Seu trabalho como jornalista na revista Crisis, importante revista cultural dirigida por Galeano entre 1973 e 1976 e disponível nesta hemeroteca online, fez com que conhecesse muitas dessas importantes figuras da literatura. Em 1974, Nepomuceno lembra que recebeu uma ligação daquele que viria a ser o Prêmio Nobel Gabriel García Márquez: “Ele ligou me encomendando um trabalho para ser feito de maneira clandestina no Chile do General Pinochet, que era escrever uma série de reportagens e fazer entrevistas com a resistência política – não a armada – da ditadura. Esse trabalho foi feito e a gente manteve um contato distante até que, em 1978, nos conhecemos em Cuba. Quando eu mudei para o México, em setembro de 1979, a gente se encontrou e não se desgrudou mais até a sua morte em abril de 2014”.

Já Galeano, falecido 2015, teve mais de 15 livros traduzidos para o português pelo antigo colega de redação. Atualmente, Nepomuceno está finalizando a tradução do livro póstumo de Galeano “O caçador de histórias”. “O Eduardo não foi meu amigo, foi meu irmão mais velho, eram laços além de amizade.”

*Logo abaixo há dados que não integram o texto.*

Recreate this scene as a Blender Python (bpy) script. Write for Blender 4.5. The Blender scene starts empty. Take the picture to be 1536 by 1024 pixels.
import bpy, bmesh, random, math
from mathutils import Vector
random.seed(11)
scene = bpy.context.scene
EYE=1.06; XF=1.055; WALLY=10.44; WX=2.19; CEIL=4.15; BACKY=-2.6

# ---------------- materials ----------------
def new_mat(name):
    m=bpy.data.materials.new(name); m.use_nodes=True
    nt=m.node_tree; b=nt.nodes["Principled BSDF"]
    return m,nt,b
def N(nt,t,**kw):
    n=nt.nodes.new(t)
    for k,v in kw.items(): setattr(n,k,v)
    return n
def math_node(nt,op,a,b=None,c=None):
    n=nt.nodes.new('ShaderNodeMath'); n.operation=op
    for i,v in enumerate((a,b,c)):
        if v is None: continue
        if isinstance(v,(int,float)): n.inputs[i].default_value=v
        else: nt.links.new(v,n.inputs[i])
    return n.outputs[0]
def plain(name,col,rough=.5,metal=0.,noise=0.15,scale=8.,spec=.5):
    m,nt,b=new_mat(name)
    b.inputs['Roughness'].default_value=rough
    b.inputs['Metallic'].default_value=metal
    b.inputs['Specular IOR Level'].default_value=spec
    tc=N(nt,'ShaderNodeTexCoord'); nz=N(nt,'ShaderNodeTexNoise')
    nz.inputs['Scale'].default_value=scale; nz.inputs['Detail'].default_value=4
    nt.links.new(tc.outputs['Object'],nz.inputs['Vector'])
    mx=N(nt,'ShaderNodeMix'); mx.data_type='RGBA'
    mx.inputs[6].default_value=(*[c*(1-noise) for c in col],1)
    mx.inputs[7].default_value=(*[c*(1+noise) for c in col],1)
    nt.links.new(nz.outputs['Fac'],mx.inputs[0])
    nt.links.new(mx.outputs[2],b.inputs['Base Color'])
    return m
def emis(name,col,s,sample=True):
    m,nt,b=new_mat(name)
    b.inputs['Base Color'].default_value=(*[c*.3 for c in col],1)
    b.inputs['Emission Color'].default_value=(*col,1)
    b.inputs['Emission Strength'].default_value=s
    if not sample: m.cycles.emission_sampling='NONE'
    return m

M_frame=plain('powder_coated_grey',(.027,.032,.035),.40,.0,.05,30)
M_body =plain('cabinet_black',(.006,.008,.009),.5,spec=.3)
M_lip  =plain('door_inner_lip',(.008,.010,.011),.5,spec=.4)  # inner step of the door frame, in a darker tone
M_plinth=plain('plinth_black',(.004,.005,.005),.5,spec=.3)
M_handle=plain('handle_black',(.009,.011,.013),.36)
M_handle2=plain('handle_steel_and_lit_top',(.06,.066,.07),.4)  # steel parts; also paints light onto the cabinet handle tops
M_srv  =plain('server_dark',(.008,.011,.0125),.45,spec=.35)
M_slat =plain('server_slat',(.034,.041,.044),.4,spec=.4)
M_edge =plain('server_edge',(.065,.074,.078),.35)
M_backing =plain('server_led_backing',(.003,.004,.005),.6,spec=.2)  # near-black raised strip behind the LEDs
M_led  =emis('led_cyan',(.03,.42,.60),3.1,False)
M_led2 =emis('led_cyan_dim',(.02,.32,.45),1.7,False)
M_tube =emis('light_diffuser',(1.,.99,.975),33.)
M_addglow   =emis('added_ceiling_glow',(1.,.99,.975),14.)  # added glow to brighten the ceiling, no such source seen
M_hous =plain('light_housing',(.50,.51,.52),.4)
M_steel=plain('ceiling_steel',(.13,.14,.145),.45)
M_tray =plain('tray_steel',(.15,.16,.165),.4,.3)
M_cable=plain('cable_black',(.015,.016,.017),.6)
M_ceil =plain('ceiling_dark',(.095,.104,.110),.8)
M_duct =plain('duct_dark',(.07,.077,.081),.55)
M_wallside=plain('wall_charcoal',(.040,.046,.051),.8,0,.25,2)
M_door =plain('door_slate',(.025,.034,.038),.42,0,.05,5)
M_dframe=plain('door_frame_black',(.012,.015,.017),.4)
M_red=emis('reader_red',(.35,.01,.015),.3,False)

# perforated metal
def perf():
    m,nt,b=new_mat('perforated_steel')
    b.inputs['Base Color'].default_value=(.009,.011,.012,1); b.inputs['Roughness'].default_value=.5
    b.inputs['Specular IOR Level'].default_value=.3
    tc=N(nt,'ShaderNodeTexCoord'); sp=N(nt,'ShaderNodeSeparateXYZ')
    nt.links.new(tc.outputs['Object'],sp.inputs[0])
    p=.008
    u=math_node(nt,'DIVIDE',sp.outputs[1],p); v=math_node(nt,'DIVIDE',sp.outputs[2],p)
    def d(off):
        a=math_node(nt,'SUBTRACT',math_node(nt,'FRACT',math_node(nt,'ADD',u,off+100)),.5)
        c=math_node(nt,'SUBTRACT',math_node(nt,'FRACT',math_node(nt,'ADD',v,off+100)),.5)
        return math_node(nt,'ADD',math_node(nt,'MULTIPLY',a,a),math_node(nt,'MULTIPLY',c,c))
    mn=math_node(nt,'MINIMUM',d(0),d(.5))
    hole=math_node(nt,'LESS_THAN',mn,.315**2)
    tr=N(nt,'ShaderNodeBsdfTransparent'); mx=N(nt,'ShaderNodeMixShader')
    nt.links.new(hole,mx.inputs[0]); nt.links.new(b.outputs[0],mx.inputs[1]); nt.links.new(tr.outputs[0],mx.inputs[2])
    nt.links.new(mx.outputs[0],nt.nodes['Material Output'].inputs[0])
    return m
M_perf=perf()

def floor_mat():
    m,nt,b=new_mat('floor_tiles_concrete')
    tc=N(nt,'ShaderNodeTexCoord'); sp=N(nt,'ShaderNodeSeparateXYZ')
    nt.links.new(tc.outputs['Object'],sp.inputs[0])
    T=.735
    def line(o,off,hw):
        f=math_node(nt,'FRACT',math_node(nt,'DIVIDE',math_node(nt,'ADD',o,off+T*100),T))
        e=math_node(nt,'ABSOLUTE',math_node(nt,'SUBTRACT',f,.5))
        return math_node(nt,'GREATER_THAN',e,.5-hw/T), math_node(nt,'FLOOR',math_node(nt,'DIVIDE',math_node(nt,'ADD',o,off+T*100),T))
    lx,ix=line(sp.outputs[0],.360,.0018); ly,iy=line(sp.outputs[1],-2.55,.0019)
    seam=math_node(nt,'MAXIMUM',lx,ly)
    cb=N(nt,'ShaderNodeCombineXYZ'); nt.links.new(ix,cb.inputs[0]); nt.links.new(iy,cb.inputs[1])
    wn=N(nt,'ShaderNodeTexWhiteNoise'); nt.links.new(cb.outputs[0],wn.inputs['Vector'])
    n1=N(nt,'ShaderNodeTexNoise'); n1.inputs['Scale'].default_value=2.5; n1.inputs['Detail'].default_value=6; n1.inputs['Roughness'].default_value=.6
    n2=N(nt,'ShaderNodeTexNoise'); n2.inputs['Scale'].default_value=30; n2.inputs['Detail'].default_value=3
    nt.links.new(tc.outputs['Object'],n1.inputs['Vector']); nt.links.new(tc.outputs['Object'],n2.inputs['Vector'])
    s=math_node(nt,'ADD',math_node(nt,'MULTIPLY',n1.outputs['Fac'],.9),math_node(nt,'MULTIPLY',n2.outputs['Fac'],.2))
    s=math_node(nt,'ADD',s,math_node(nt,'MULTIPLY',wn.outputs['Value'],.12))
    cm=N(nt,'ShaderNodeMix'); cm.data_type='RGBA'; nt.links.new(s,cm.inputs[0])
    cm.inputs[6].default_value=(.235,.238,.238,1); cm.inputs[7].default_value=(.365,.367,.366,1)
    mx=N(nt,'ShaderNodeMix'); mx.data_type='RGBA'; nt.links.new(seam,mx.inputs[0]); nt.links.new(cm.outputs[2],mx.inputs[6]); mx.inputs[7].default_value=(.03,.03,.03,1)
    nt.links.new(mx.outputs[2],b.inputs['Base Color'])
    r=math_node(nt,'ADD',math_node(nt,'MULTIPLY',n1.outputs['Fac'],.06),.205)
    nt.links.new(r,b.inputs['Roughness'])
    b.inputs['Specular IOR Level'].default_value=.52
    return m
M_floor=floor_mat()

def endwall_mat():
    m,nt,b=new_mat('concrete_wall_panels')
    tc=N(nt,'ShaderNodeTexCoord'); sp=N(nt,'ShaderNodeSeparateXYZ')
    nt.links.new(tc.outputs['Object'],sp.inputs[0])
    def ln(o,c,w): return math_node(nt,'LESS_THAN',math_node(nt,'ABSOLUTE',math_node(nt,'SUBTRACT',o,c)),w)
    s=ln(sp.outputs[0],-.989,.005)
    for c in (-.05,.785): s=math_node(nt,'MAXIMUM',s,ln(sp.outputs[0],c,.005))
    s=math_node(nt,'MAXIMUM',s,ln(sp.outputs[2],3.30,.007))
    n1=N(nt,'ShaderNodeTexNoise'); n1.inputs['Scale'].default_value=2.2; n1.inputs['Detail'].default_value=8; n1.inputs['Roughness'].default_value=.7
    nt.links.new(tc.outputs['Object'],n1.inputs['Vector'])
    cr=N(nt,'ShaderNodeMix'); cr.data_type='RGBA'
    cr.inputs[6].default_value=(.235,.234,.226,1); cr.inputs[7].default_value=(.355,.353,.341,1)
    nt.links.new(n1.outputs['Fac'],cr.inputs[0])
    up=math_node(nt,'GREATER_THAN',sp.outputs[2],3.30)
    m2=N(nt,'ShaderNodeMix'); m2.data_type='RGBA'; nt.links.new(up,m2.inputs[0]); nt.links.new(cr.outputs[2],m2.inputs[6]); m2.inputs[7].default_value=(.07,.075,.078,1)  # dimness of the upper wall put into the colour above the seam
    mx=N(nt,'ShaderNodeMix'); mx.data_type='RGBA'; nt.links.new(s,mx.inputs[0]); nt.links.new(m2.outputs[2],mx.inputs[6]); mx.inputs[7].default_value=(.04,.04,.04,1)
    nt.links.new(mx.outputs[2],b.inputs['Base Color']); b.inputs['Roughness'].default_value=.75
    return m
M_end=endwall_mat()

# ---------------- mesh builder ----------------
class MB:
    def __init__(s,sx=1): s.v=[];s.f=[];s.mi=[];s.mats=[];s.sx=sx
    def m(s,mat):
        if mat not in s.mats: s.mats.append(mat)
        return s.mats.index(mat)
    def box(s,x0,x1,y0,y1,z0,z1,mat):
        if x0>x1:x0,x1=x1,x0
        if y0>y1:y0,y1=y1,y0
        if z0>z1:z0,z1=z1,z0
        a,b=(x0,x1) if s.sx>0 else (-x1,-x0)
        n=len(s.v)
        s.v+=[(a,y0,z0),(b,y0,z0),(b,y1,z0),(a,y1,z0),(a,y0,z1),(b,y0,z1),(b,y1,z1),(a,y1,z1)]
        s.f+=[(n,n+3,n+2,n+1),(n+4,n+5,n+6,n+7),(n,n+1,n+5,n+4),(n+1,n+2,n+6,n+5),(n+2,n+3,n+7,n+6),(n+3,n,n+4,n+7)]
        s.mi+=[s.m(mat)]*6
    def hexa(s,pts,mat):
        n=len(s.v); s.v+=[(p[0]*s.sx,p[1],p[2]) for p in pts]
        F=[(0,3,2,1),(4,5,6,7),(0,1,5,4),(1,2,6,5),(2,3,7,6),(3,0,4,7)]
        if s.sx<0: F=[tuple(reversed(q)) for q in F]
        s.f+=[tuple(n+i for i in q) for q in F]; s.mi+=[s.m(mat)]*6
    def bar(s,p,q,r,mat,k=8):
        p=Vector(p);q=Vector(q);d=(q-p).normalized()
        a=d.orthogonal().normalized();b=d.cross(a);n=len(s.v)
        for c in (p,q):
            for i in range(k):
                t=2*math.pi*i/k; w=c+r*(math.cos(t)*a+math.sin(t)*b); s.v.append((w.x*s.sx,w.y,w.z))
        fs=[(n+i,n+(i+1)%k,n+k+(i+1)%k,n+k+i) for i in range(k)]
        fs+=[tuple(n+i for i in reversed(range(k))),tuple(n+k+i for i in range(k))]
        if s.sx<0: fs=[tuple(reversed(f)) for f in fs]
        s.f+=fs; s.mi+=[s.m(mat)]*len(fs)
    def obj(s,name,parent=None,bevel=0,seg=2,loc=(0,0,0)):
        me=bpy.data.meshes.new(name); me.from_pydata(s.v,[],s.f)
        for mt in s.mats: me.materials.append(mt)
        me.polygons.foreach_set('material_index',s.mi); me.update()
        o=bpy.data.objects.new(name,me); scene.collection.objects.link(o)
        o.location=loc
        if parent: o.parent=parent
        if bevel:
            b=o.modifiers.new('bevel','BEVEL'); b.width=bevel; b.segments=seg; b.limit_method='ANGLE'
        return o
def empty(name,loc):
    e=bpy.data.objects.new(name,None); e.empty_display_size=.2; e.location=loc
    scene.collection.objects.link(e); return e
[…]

Nepomuceno acredita que os brasileiros leem muito pouco as obras dos nossos países vizinhos − e que o Estado brasileiro falha na divulgação da cultura nacional, além de nossos escritores não terem interesse em serem publicados na América Latina.

Juan Villoro (México), Samantha Schweblin, Juan Forn e Hector Tizon (Argentina), Sergio Ramirez (Nicarágua), Eduardo Heras León (Cuba), Augusto Monterroso e Rodrigo Rey Rosa (Guatemala) e Alejandra Costamagna (Chile) são alguns escritores que o autor brasileiro destaca e que são pouco conhecidos e traduzidos em terras nacionais.

“O autor daqui quer ser editado na França, Alemanha, Inglaterra, o que eu acho ótimo. Mas não tem o menor interesse em ser editado no universo que a gente pertence, que é o universo latino-americano. Nós somos o único país que eu conheço que se refere aos vizinhos como latinos, como se nós fôssemos nórdicos ou austríacos.”